Stated exercise
Retype the material word for word.

-- begin Data lines --

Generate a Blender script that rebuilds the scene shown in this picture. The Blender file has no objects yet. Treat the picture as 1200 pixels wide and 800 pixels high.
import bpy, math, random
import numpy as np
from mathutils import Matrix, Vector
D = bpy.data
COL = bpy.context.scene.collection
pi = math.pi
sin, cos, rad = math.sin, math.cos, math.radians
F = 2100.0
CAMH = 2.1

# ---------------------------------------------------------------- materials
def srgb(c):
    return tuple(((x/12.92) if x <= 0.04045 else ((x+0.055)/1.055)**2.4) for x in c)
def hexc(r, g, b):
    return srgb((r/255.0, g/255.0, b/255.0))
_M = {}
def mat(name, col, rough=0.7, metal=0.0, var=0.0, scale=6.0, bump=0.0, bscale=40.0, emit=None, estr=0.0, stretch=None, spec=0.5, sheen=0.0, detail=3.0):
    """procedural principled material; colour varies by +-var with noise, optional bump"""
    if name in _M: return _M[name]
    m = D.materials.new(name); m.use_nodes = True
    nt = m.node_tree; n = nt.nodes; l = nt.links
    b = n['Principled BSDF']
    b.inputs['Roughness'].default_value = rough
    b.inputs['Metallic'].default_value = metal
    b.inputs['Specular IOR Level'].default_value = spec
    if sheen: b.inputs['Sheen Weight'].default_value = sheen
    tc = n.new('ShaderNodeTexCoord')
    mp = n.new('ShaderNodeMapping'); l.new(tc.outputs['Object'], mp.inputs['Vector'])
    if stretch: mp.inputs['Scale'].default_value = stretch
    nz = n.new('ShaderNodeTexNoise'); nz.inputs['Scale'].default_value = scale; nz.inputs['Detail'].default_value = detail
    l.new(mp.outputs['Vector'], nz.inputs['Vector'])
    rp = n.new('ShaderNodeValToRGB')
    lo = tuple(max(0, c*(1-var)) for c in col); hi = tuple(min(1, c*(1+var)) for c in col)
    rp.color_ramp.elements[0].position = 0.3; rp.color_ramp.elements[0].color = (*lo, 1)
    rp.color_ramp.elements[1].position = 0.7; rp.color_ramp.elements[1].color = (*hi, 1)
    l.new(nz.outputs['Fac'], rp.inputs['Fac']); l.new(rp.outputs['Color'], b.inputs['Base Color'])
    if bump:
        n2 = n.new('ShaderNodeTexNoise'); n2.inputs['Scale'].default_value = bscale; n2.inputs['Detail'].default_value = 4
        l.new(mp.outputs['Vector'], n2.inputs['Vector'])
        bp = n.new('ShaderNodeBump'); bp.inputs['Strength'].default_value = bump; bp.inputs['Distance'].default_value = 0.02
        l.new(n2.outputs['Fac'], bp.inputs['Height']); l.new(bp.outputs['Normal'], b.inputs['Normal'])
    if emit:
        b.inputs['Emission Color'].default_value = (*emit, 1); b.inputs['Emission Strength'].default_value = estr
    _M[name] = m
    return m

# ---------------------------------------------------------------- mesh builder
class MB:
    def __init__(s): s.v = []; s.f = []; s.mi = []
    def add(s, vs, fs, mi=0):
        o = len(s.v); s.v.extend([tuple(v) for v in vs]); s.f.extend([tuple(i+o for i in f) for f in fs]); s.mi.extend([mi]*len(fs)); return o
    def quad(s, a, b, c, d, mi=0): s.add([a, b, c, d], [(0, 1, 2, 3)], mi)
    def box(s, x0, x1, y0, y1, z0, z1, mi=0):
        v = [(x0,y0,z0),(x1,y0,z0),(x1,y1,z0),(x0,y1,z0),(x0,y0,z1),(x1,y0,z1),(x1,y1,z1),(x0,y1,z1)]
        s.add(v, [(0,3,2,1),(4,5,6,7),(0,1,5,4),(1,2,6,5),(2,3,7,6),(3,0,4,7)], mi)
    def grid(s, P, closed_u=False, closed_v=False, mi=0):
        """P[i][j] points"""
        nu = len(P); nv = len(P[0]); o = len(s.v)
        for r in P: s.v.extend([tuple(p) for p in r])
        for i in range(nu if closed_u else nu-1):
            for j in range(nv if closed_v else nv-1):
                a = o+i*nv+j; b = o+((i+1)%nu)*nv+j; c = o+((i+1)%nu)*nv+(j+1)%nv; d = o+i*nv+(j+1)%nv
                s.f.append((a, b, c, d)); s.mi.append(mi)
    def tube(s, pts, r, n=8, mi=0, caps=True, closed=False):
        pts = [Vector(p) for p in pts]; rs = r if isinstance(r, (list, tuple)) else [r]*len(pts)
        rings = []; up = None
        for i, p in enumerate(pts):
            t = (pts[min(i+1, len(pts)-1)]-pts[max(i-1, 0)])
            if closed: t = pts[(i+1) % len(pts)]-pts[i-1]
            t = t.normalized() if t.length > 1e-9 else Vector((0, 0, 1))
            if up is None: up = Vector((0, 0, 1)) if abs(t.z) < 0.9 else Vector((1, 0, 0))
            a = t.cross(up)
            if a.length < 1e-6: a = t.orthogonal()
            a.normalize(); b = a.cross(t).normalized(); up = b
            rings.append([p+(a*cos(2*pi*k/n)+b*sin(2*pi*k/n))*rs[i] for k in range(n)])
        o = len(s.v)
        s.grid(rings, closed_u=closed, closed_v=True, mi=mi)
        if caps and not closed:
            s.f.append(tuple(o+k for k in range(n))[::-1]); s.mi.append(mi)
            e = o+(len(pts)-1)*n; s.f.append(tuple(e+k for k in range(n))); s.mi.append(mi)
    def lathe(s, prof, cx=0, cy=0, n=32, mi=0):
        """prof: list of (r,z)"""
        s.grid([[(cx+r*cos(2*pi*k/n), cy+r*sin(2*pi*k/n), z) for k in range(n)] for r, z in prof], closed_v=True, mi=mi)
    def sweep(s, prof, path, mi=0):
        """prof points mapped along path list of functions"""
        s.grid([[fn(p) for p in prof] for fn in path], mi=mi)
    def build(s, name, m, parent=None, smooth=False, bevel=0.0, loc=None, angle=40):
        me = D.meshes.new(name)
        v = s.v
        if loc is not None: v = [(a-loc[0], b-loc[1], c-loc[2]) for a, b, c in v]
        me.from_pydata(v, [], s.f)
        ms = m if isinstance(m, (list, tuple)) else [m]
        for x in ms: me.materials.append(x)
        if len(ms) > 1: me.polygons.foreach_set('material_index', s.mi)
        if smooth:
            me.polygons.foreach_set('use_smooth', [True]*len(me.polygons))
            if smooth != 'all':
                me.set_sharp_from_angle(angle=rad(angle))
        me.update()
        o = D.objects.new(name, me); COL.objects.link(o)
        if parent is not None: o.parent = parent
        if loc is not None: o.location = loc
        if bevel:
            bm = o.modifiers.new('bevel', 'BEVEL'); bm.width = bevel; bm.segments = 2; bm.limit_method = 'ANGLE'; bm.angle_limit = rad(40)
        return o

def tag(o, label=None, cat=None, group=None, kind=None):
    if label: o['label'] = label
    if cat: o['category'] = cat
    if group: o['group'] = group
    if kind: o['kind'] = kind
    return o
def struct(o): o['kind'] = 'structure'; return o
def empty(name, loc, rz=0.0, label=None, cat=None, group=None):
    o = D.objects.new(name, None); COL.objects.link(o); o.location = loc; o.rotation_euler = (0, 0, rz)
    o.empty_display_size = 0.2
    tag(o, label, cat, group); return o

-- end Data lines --

Answer to this task
Generate a Blender script that rebuilds the scene shown in this picture. The Blender file has no objects yet. Treat the picture as 1200 pixels wide and 800 pixels high.
import bpy, math, random
import numpy as np
from mathutils import Matrix, Vector
D = bpy.data
COL = bpy.context.scene.collection
pi = math.pi
sin, cos, rad = math.sin, math.cos, math.radians
F = 2100.0
CAMH = 2.1

# ---------------------------------------------------------------- materials
def srgb(c):
    return tuple(((x/12.92) if x <= 0.04045 else ((x+0.055)/1.055)**2.4) for x in c)
def hexc(r, g, b):
    return srgb((r/255.0, g/255.0, b/255.0))
_M = {}
def mat(name, col, rough=0.7, metal=0.0, var=0.0, scale=6.0, bump=0.0, bscale=40.0, emit=None, estr=0.0, stretch=None, spec=0.5, sheen=0.0, detail=3.0):
    """procedural principled material; colour varies by +-var with noise, optional bump"""
    if name in _M: return _M[name]
    m = D.materials.new(name); m.use_nodes = True
    nt = m.node_tree; n = nt.nodes; l = nt.links
    b = n['Principled BSDF']
    b.inputs['Roughness'].default_value = rough
    b.inputs['Metallic'].default_value = metal
    b.inputs['Specular IOR Level'].default_value = spec
    if sheen: b.inputs['Sheen Weight'].default_value = sheen
    tc = n.new('ShaderNodeTexCoord')
    mp = n.new('ShaderNodeMapping'); l.new(tc.outputs['Object'], mp.inputs['Vector'])
    if stretch: mp.inputs['Scale'].default_value = stretch
    nz = n.new('ShaderNodeTexNoise'); nz.inputs['Scale'].default_value = scale; nz.inputs['Detail'].default_value = detail
    l.new(mp.outputs['Vector'], nz.inputs['Vector'])
    rp = n.new('ShaderNodeValToRGB')
    lo = tuple(max(0, c*(1-var)) for c in col); hi = tuple(min(1, c*(1+var)) for c in col)
    rp.color_ramp.elements[0].position = 0.3; rp.color_ramp.elements[0].color = (*lo, 1)
    rp.color_ramp.elements[1].position = 0.7; rp.color_ramp.elements[1].color = (*hi, 1)
    l.new(nz.outputs['Fac'], rp.inputs['Fac']); l.new(rp.outputs['Color'], b.inputs['Base Color'])
    if bump:
        n2 = n.new('ShaderNodeTexNoise'); n2.inputs['Scale'].default_value = bscale; n2.inputs['Detail'].default_value = 4
        l.new(mp.outputs['Vector'], n2.inputs['Vector'])
        bp = n.new('ShaderNodeBump'); bp.inputs['Strength'].default_value = bump; bp.inputs['Distance'].default_value = 0.02
        l.new(n2.outputs['Fac'], bp.inputs['Height']); l.new(bp.outputs['Normal'], b.inputs['Normal'])
    if emit:
        b.inputs['Emission Color'].default_value = (*emit, 1); b.inputs['Emission Strength'].default_value = estr
    _M[name] = m
    return m

# ---------------------------------------------------------------- mesh builder
class MB:
    def __init__(s): s.v = []; s.f = []; s.mi = []
    def add(s, vs, fs, mi=0):
        o = len(s.v); s.v.extend([tuple(v) for v in vs]); s.f.extend([tuple(i+o for i in f) for f in fs]); s.mi.extend([mi]*len(fs)); return o
    def quad(s, a, b, c, d, mi=0): s.add([a, b, c, d], [(0, 1, 2, 3)], mi)
    def box(s, x0, x1, y0, y1, z0, z1, mi=0):
        v = [(x0,y0,z0),(x1,y0,z0),(x1,y1,z0),(x0,y1,z0),(x0,y0,z1),(x1,y0,z1),(x1,y1,z1),(x0,y1,z1)]
        s.add(v, [(0,3,2,1),(4,5,6,7),(0,1,5,4),(1,2,6,5),(2,3,7,6),(3,0,4,7)], mi)
    def grid(s, P, closed_u=False, closed_v=False, mi=0):
        """P[i][j] points"""
        nu = len(P); nv = len(P[0]); o = len(s.v)
        for r in P: s.v.extend([tuple(p) for p in r])
        for i in range(nu if closed_u else nu-1):
            for j in range(nv if closed_v else nv-1):
                a = o+i*nv+j; b = o+((i+1)%nu)*nv+j; c = o+((i+1)%nu)*nv+(j+1)%nv; d = o+i*nv+(j+1)%nv
                s.f.append((a, b, c, d)); s.mi.append(mi)
    def tube(s, pts, r, n=8, mi=0, caps=True, closed=False):
        pts = [Vector(p) for p in pts]; rs = r if isinstance(r, (list, tuple)) else [r]*len(pts)
        rings = []; up = None
        for i, p in enumerate(pts):
            t = (pts[min(i+1, len(pts)-1)]-pts[max(i-1, 0)])
            if closed: t = pts[(i+1) % len(pts)]-pts[i-1]
            t = t.normalized() if t.length > 1e-9 else Vector((0, 0, 1))
            if up is None: up = Vector((0, 0, 1)) if abs(t.z) < 0.9 else Vector((1, 0, 0))
            a = t.cross(up)
            if a.length < 1e-6: a = t.orthogonal()
            a.normalize(); b = a.cross(t).normalized(); up = b
            rings.append([p+(a*cos(2*pi*k/n)+b*sin(2*pi*k/n))*rs[i] for k in range(n)])
        o = len(s.v)
        s.grid(rings, closed_u=closed, closed_v=True, mi=mi)
        if caps and not closed:
            s.f.append(tuple(o+k for k in range(n))[::-1]); s.mi.append(mi)
            e = o+(len(pts)-1)*n; s.f.append(tuple(e+k for k in range(n))); s.mi.append(mi)
    def lathe(s, prof, cx=0, cy=0, n=32, mi=0):
        """prof: list of (r,z)"""
        s.grid([[(cx+r*cos(2*pi*k/n), cy+r*sin(2*pi*k/n), z) for k in range(n)] for r, z in prof], closed_v=True, mi=mi)
    def sweep(s, prof, path, mi=0):
        """prof points mapped along path list of functions"""
        s.grid([[fn(p) for p in prof] for fn in path], mi=mi)
    def build(s, name, m, parent=None, smooth=False, bevel=0.0, loc=None, angle=40):
        me = D.meshes.new(name)
        v = s.v
        if loc is not None: v = [(a-loc[0], b-loc[1], c-loc[2]) for a, b, c in v]
        me.from_pydata(v, [], s.f)
        ms = m if isinstance(m, (list, tuple)) else [m]
        for x in ms: me.materials.append(x)
        if len(ms) > 1: me.polygons.foreach_set('material_index', s.mi)
        if smooth:
            me.polygons.foreach_set('use_smooth', [True]*len(me.polygons))
            if smooth != 'all':
                me.set_sharp_from_angle(angle=rad(angle))
        me.update()
        o = D.objects.new(name, me); COL.objects.link(o)
        if parent is not None: o.parent = parent
        if loc is not None: o.location = loc
        if bevel:
            bm = o.modifiers.new('bevel', 'BEVEL'); bm.width = bevel; bm.segments = 2; bm.limit_method = 'ANGLE'; bm.angle_limit = rad(40)
        return o

def tag(o, label=None, cat=None, group=None, kind=None):
    if label: o['label'] = label
    if cat: o['category'] = cat
    if group: o['group'] = group
    if kind: o['kind'] = kind
    return o
def struct(o): o['kind'] = 'structure'; return o
def empty(name, loc, rz=0.0, label=None, cat=None, group=None):
    o = D.objects.new(name, None); COL.objects.link(o); o.location = loc; o.rotation_euler = (0, 0, rz)
    o.empty_display_size = 0.2
    tag(o, label, cat, group); return o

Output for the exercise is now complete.